Under such conditions, layers of the PNG elite had no qualms about shoring up their own personal wealth at the expense of the population. The Chief Ombudsman Simon Pentanu admitted that he was paid out 222,000 kina ($US88,000) from an original investment of 122,300 kina. In January, the National newspaper claimed that the speaker of the PNG parliament had invested 300,000 kina. The Australian Financial Review stated that parliamentarians had invested funds provided to them to provide services for their constituents into the schemes.

Considerable amounts of money have been lost, primarily by people who can least afford it. An investigative report published in the Australian Financial Review on March 15 conservatively estimated that about 500 million kina ($US200 million) had been lost in the pyramid schemes. This represents a staggering 6 to 7 percent of the country's annual Gross Domestic Product (GDP). It equals PNG's entire conventional annual household savings and is greater than the amount spent on education. The true amount is probably much higher. In April, the Melbourne Age claimed that investors in U-Vistract alone had lost 581 million kina.

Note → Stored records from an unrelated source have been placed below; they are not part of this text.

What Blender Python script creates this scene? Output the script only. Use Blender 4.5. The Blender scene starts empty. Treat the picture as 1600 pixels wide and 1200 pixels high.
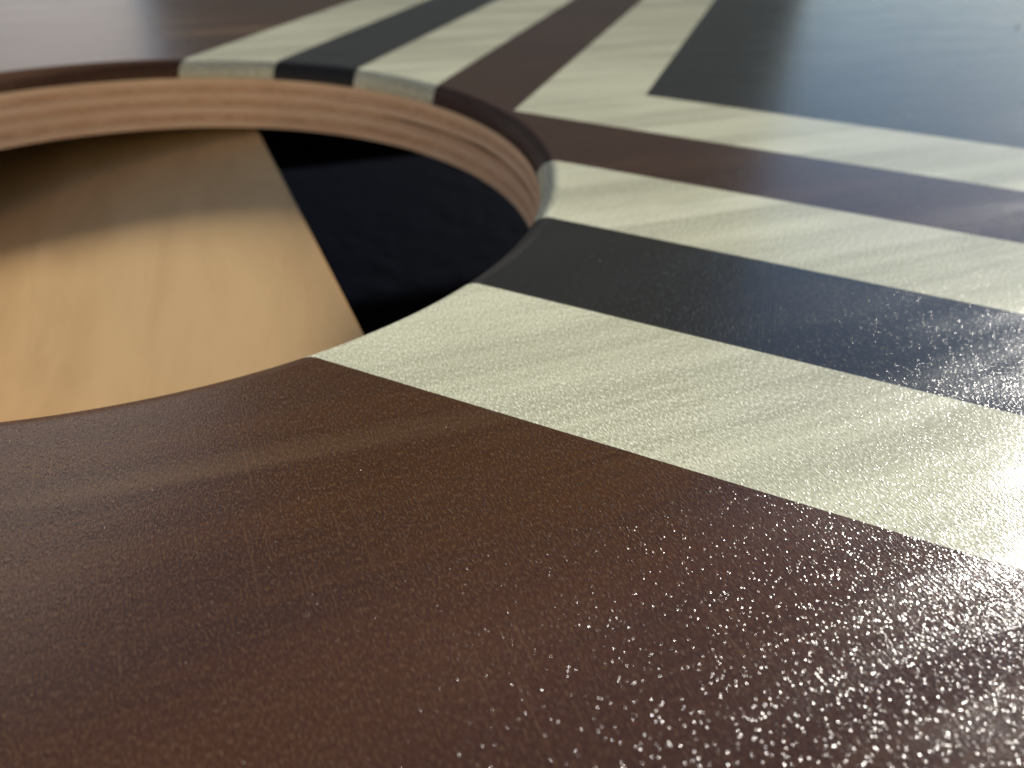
import bpy, bmesh, math, random
from mathutils import Vector, Matrix
random.seed(7)
S = bpy.context.scene
COL = S.collection
MM = 0.001                                     # everything below is laid out in millimetres, built in metres
R = math.radians

# ------------------------------------------------------------------ camera
cam_d = bpy.data.cameras.new('camera')
cam = bpy.data.objects.new('camera', cam_d); COL.objects.link(cam); S.camera = cam
pitch, roll = 0.5911, 0.0248
fw = Vector((0, math.cos(pitch), -math.sin(pitch)))
up0 = Vector((0, math.sin(pitch), math.cos(pitch))); rt0 = Vector((1, 0, 0))
rt = math.cos(roll)*rt0 + math.sin(roll)*up0
up = -math.sin(roll)*rt0 + math.cos(roll)*up0
M3 = Matrix((rt, up, -fw)).transposed()
cam.matrix_world = Matrix.Translation(Vector((72.01, -143.54, 51.33))*MM) @ M3.to_4x4()
cam_d.sensor_fit = 'HORIZONTAL'; cam_d.sensor_width = 36.0
cam_d.lens = 1300.9/1600*36
cam_d.clip_start = 0.005; cam_d.clip_end = 400
cam_d.dof.use_dof = True
cam_d.dof.focus_distance = 0.079
cam_d.dof.aperture_fstop = 28.0
cam_d.dof.aperture_blades = 0

# ------------------------------------------------------------------ sky, sun, exposure
SUN_AZ, SUN_EL = 46.0, 20.5                    # azimuth counter-clockwise from +X
W = bpy.data.worlds.new('World'); S.world = W; W.use_nodes = True
nt = W.node_tree; bg = nt.nodes['Background']
sky = nt.nodes.new('ShaderNodeTexSky'); sky.sky_type = 'NISHITA'; sky.sun_disc = False
sky.sun_elevation = R(SUN_EL); sky.sun_rotation = R(90-SUN_AZ)
nt.links.new(sky.outputs[0], bg.inputs[0]); sky.dust_density = .2; sky.ozone_density = 3.2
bg.inputs[1].default_value = 0.05
sl = bpy.data.lights.new('sun', 'SUN'); sl.energy = 5.0; sl.angle = R(5); sl.color = (1, .95, .86)
so = bpy.data.objects.new('sun', sl); COL.objects.link(so)
sd = Vector((math.cos(R(SUN_EL))*math.cos(R(SUN_AZ)), math.cos(R(SUN_EL))*math.sin(R(SUN_AZ)), math.sin(R(SUN_EL))))
so.rotation_euler = sd.to_track_quat('Z', 'Y').to_euler(); so.location = sd*3
S.view_settings.view_transform = 'Standard'; S.view_settings.look = 'None'
S.cycles.sample_clamp_direct = 12; S.cycles.sample_clamp_indirect = 3
S.view_settings.exposure = 0.76; S.view_settings.gamma = 1

# ------------------------------------------------------------------ dimensions (mm)
HOLE = 76.2; RO = 3.9; DECK = 16.6             # hole radius, rounded lip, deck thickness
GR = 23.3                                      # direction of the board's long side
ex = Vector((math.cos(R(GR)), math.sin(R(GR)), 0)); ny = Vector((-ex.y, ex.x, 0))
E0, E1, N0, N1 = -229.0, 991.0, -305.0, 305.0  # board edges seen from the hole centre

# ------------------------------------------------------------------ node helpers
class NT:
    def __init__(s, name):
        s.m = bpy.data.materials.new(name); s.m.use_nodes = True
        s.t = s.m.node_tree; s.b = s.t.nodes['Principled BSDF']
        tc = s.t.nodes.new('ShaderNodeTexCoord')
        mp = s.t.nodes.new('ShaderNodeMapping'); mp.vector_type = 'POINT'
        mp.inputs['Rotation'].default_value = (0, 0, R(-GR)); mp.inputs['Scale'].default_value = (1000,)*3
        s.t.links.new(tc.outputs['Object'], mp.inputs['Vector']); s.v = mp.outputs[0]
    def l(s, a, b): s.t.links.new(a, b)
    def off(s, v, x, y):
        n = s.t.nodes.new('ShaderNodeVectorMath'); n.operation = 'ADD'
        s.l(v, n.inputs[0]); n.inputs[1].default_value = (x, y, 0); return n.outputs[0]
    def sc(s, v, x, y, z=1):
        n = s.t.nodes.new('ShaderNodeVectorMath'); n.operation = 'MULTIPLY'
        s.l(v, n.inputs[0]); n.inputs[1].default_value = (x, y, z); return n.outputs[0]
    def noise(s, v, scale=1, detail=2, rough=.5, dist=0):
        n = s.t.nodes.new('ShaderNodeTexNoise'); s.l(v, n.inputs['Vector'])
        n.inputs['Scale'].default_value = scale; n.inputs['Detail'].default_value = detail
        n.inputs['Roughness'].default_value = rough; n.inputs['Distortion'].default_value = dist
        return n.outputs['Fac']
    def vor(s, v, scale=1, feat='F1'):
        n = s.t.nodes.new('ShaderNodeTexVoronoi'); n.feature = feat; s.l(v, n.inputs['Vector'])
        n.inputs['Scale'].default_value = scale; return n.outputs['Distance']
    def math(s, op, a, b=None, c=None):
        n = s.t.nodes.new('ShaderNodeMath'); n.operation = op
        for i, x in enumerate((a, b, c)):
            if x is None: continue
            if isinstance(x, (int, float)): n.inputs[i].default_value = x
            else: s.l(x, n.inputs[i])
        return n.outputs[0]
    def ramp(s, f, a, b, lo=0., hi=1.):
        n = s.t.nodes.new('ShaderNodeMapRange'); s.l(f, n.inputs[0])
        n.interpolation_type = 'SMOOTHSTEP'
        for i, x in enumerate((a, b, lo, hi)): n.inputs[i+1].default_value = x
        return n.outputs[0]
    def mix(s, f, a, b):
        n = s.t.nodes.new('ShaderNodeMix'); n.data_type = 'RGBA'
        if isinstance(f, (int, float)): n.inputs[0].default_value = f
        else: s.l(f, n.inputs[0])
        for i, x in ((6, a), (7, b)):
            if isinstance(x, tuple): n.inputs[i].default_value = (*x, 1)
            else: s.l(x, n.inputs[i])
        return n.outputs[2]
    def bump(s, h, dist, strength=1, prev=None):
        n = s.t.nodes.new('ShaderNodeBump'); s.l(h, n.inputs['Height'])
        n.inputs['Distance'].default_value = dist; n.inputs['Strength'].default_value = strength
        if prev is not None: s.l(prev, n.inputs['Normal'])
        return n.outputs[0]

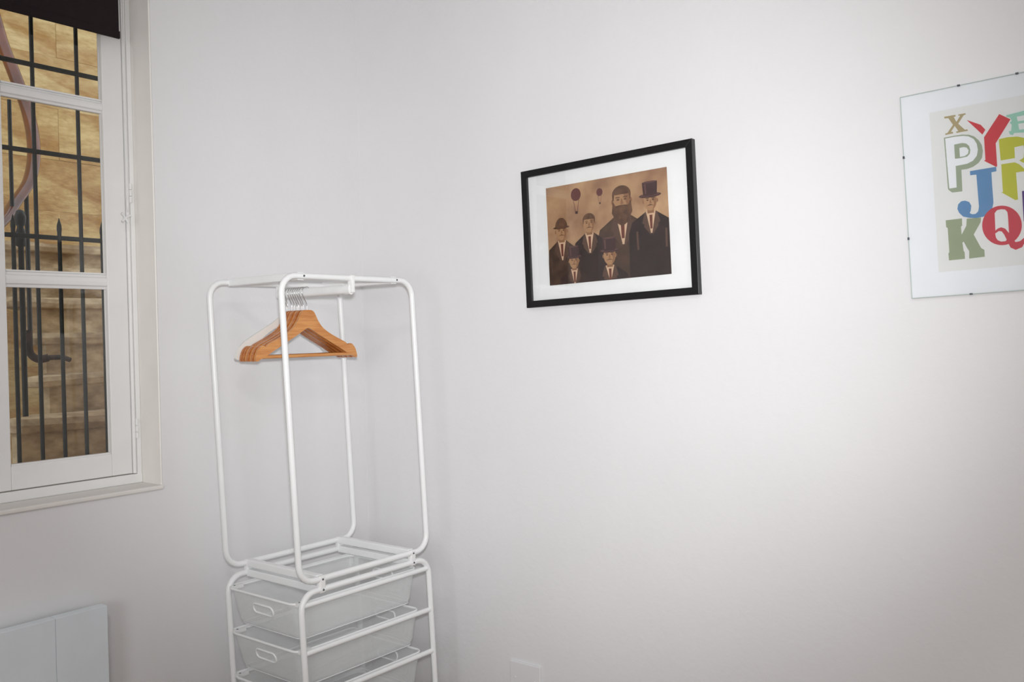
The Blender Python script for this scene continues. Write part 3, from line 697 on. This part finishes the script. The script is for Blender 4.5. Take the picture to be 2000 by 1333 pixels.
po = thing('clip_framed_poster', 'frameless clip framed poster of colourful assorted alphabet letters', 'poster', (2.12858, 0.0, 2.09726))
QW, QH = 0.42, 0.54
m = MB(); m.box((0, -0.006, -QH), (QW, -0.001, 0), mat('hardboard_back', (176, 150, 120), 0.8)); m.build('backing_board', po)
m = MB(); m.box((0.0003, -0.0068, -QH + 0.0003), (QW - 0.0003, -0.0060, -0.0003), M_PAPER); m.build('poster_sheet', po)
m = MB(); m.box((0.069, -0.0072, -0.477), (QW - 0.069, -0.0068, -0.0555), M_PAPER2); m.build('printed_field', po)
def cm(n, c): return mat('ink_' + n, c, 0.7, scale=30)
INK = dict(X=cm('khaki', (176, 160, 122)), P0=cm('sage', (158, 168, 146)), P1=M_PAPER2, P2=None, P3=M_PAPER2, Y=cm('red', (206, 62, 72)), R=cm('olive_yellow', (192, 192, 62)),
           B=cm('pale_teal', (158, 206, 188)), J=cm('blue', (98, 142, 186)), K=cm('grey_green', (154, 164, 136)), Q=cm('crimson', (200, 68, 82)), N=cm('purple', (84, 52, 124)))
INK['P2'] = INK['P0']
def letter(parts):
    mb = MB()
    for (key_, mt_, lv) in parts:
        pts = LET[key_]
        mb.prism(pts, lambda p, d: (p[0], d, p[1]), -0.0072, -0.0073 - 0.0001 * lv, mt_)
    return mb.build('letter', po)
letter([('X', INK['X'], 1)])
letter([('P0', INK['P0'], 1), ('P1', M_PAPER, 2), ('P2', INK['P0'], 3), ('P3', M_PAPER, 4)])
letter([('Y1', INK['Y'], 1), ('Y2', INK['Y'], 1)])
letter([('B0', INK['B'], 0), ('B1', M_PAPER2, 1), ('B2', M_PAPER2, 1)])
letter([('R1', INK['R'], 1), ('R2', INK['R'], 1)])
letter([('K', INK['K'], 1)])
letter([('J', INK['J'], 2)])
letter([('Q0', INK['Q'], 3), ('Q1', M_PAPER2, 4), ('Q2', M_PAPER2, 4), ('Q3', INK['Q'], 5)])
letter([('N', INK['N'], 3)])
m = MB(); m.box((0, -0.0110, -QH), (QW, -0.0090, 0), M_PGLASS); m.build('glass', po)
M_EDGE = mat('glass_edge', (182, 194, 190), 0.4)
m = MB()
for a, b in (((0, 0), (QW, 0)), ((0, -QH), (QW, -QH)), ((0, 0), (0, -QH)), ((QW, 0), (QW, -QH))):
    m.sweep([(a[0], -0.010, a[1]), (b[0], -0.010, b[1])], [(-0.0007, -0.0010), (0.0007, -0.0010), (0.0007, 0.0010), (-0.0007, 0.0010)], M_EDGE, up=(0, 1, 0), smooth=False)
m.build('glass_edge', po)
for (x, z, hx, hz) in ((0.1434, 0, 0.0035, 0.0022), (0.2766, 0, 0.0035, 0.0022), (0.1434, -QH, 0.0035, 0.0022), (0.2766, -QH, 0.0035, 0.0022), (0, -0.162, 0.0022, 0.0035), (0, -0.380, 0.0022, 0.0035), (QW, -0.162, 0.0022, 0.0035), (QW, -0.380, 0.0022, 0.0035)):
    m = MB(); m.box((x - hx, -0.0125, z - hz), (x + hx, -0.0005, z + hz), M_SCREW); m.build('clip', po, bevel=0.0008)
po.rotation_euler = (0, -0.035, 0)

# ------------------------------------------------------------------ radiator and socket plate
RA = (0.07, -1.58, 0.42)
ra = thing('panel_radiator', 'flat white panel heater mounted on the wall under the window', 'radiator', RA)
YE = [-1.160, -1.318] + [-1.318 - 0.158 * k for k in range(1, 5)]
for y0, y1 in zip(YE[:-1], YE[1:]):
    m = MB(); m.box((0.040, y0 - 0.0004, 0.20), (0.078, y1 + 0.0004, 0.683), M_RAD); m.build('front_panel', ra, RA, bevel=0.0012)
m = MB(); m.box((0.018, -1.168, 0.205), (0.0405, YE[-1] + 0.008, 0.676), M_RAD); m.build('back_casing', ra, RA, bevel=0.002)
for y in (-1.30, -1.80):
    m = MB(); m.box((0.0, y - 0.02, 0.30), (0.0185, y + 0.02, 0.60), M_RAD); m.build('wall_bracket', ra, RA)

so = thing('wall_plate', 'blank white double cover plate low on the wall right of the rack', 'socket', (0.808, 0, 0.245))
SO = (0.808, 0, 0.245)
m = MB(); m.box((0.740, -0.009, 0.188), (0.877, 0.0, 0.3025), M_WALL); m.build('cover', so, SO, bevel=0.003, segs=3)
for x in (0.765, 0.852):
    m = MB(); m.lathe((x, -0.009, 0.245), [(0.0001, -0.001), (0.003, -0.0008), (0.0034, 0)], M_PLAST, sides=10, axis='Y'); m.build('screw', so, SO)

w = MB()
for x in (2.40, 3.08, 3.76): w.box((x, RY, 0.92), (x + 0.04, RY + 0.05, 2.48), M_TRIM)
for z in (0.90, 2.46): w.box((2.40, RY, z), (3.80, RY + 0.05, z + 0.04), M_TRIM)
struct(w.build('rear_fill_frame', bevel=0.004))  # unseen bars framing the added rear fill light, no opening behind
# body for the added ceiling fill light, out of view
cl = thing('ceiling_fill_lamp', 'round white ceiling lamp added for fill light behind the photographer', 'lamp', (3.3, -3.2, H))
m = MB(); m.lathe((3.3, -3.2, 0), [(0.0001, H), (0.06, H), (0.06, H - 0.03), (0.02, H - 0.035), (0.02, H - 0.08), (0.26, H - 0.085), (0.27, H - 0.10), (0.25, H - 0.105), (0.0001, H - 0.1)], M_PLAST, sides=32)
m.build('fill_lamp_body', cl, (3.3, -3.2, H))
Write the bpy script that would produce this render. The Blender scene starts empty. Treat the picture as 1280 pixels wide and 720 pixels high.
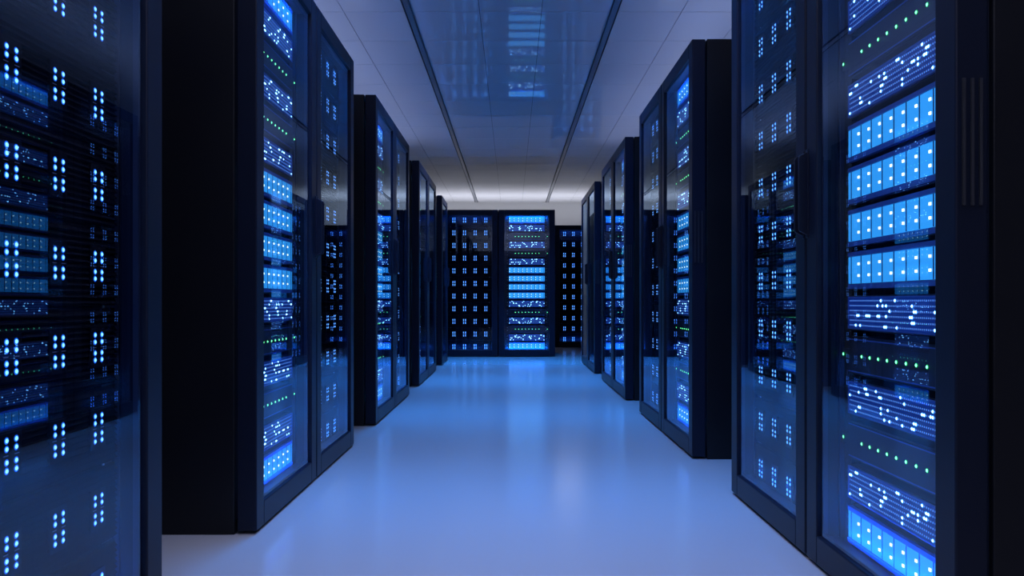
import bpy, math, random
from mathutils import Matrix
scene = bpy.context.scene
COL = scene.collection
R = math.radians
rnd = random.Random(7)

# ------------------------------------------------------------------ colour
def lin(c):
    return tuple(((v/255)/12.92 if v/255 <= .04045 else ((v/255+.055)/1.055)**2.4) for v in c)

# --------------------------------------------------------------- materials
def principled(name, col, rough=.5, metal=0., spec=.5, ior=1.5, coat=0., noise=None):
    m = bpy.data.materials.new(name); m.use_nodes = True
    nt = m.node_tree; b = nt.nodes['Principled BSDF']
    b.inputs['Base Color'].default_value = (*col, 1)
    b.inputs['Roughness'].default_value = rough
    b.inputs['Metallic'].default_value = metal
    b.inputs['Specular IOR Level'].default_value = spec
    b.inputs['IOR'].default_value = ior
    b.inputs['Coat Weight'].default_value = coat
    if noise:                                   # slight procedural variation of roughness
        sc, lo, hi = noise
        tc = nt.nodes.new('ShaderNodeTexCoord'); n = nt.nodes.new('ShaderNodeTexNoise')
        n.inputs['Scale'].default_value = sc
        mr = nt.nodes.new('ShaderNodeMapRange')
        mr.inputs['To Min'].default_value = lo; mr.inputs['To Max'].default_value = hi
        nt.links.new(tc.outputs['Object'], n.inputs['Vector'])
        nt.links.new(n.outputs['Fac'], mr.inputs['Value'])
        nt.links.new(mr.outputs['Result'], b.inputs['Roughness'])
    return m

def glow(name, col, strength=1., sample='NONE', base=(0.01,0.01,0.01), rough=.4):
    m = principled(name, base, rough)
    b = m.node_tree.nodes['Principled BSDF']
    b.inputs['Emission Color'].default_value = (*col, 1)
    b.inputs['Emission Strength'].default_value = strength
    m.cycles.emission_sampling = sample
    return m

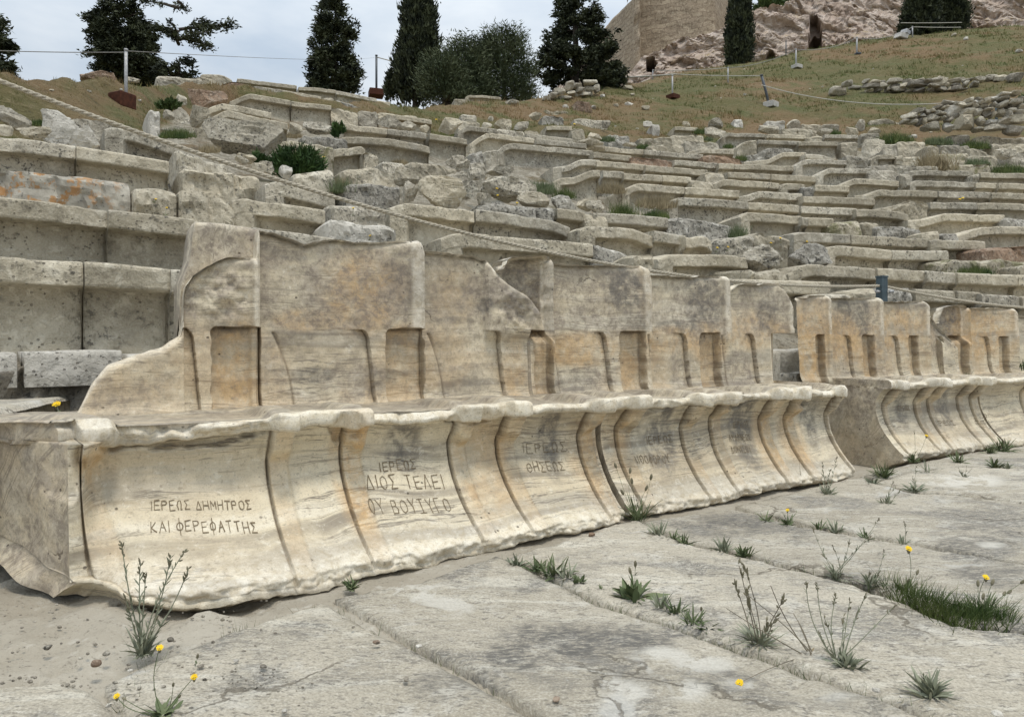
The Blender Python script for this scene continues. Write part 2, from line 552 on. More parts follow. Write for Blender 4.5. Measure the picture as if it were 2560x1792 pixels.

The failure of the schemes to pay back investors has evoked considerable anger. Last December thousands of people converged on Buka in the Bougainville group of islands to seek refunds and payments from U-Vistract and Moneylink. People had travelled from as far as Buin, Siwai and Nissan Island demanding payment. The week before police had to be called in when people tried to attack employees of U-Vistract. Jeremy Sanau, operator of the Money Rain scheme, has alleged that infuriated depositors threatened his life. One of his agents was allegedly abducted and then bashed and abused by investors.

There is little hope that investors will recoup their losses. According to a report in the National on June 22, Chris Burt, the court-appointed liquidator of U-Vistract, has “relinquished his position... since the company did not have any assets or funds available”. He has now been appointed liquidator of Windfall. Court actions are still underway against two other schemes, Gold Money and Money Rain.

There is also no hope that the PNG government will provide compensation. During its March negotiations with the International Monetary Fund, it assured the agency that the government “will not accept any financial responsibility for losses incurred under these schemes”.